Erosion threatens to topple storage tanks after the 2013 floods. (Photo: Courtesy Colo. Dept. of Natural Resources)

State oil and gas regulators say last year’s floods exposed a weak spot in the way they release emergency information.   That’s one lesson from the floods, which the Colorado Oil and Gas Conservation Commission will share in a public meeting Thursday.   

 “We have a lot of room to improve on our very early disaster communication, both to the public and to other emergency agencies,” Alan Gilbert, who has been working with the commission on flood recovery, said.

Last year’s disaster could also help energy companies learn what kinds of protective structures are best for preventing damage to oil and gas sites.  In September’s floods, it turned out that strong metal fences worked better than earthen berms to protect storage tanks and equipment.

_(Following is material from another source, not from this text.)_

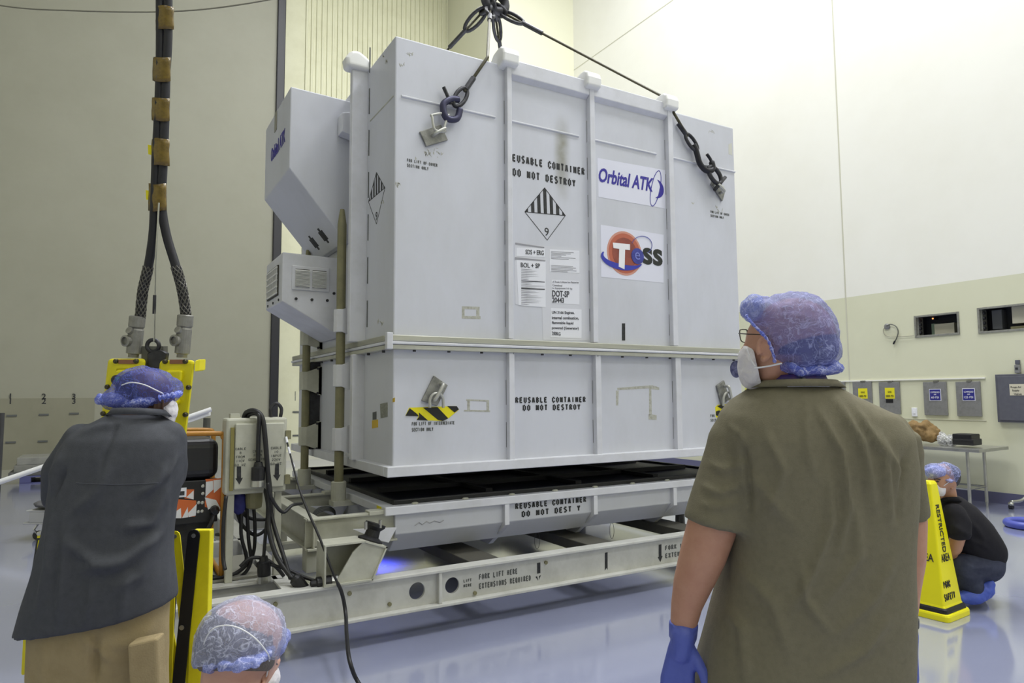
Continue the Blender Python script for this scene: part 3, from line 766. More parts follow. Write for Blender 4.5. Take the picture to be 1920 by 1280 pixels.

Nearly five months since the floods, most of the state’s damaged oil and gas operations are running again.  About 400 sites are still being cleaned up and tested and Gilbert said some of them may stay shut down as operators may decide some low-producing sites aren’t worth repairing.

The commission is sharing other findings from the recovery, and asking for public comment at a workshop in Denver Thursday afternoon in the Wells Fargo building at 1700 Lincoln St., 2-5 p.m.  Lessons learned from the flood will be compiled in a report to the Conservation Commission in March.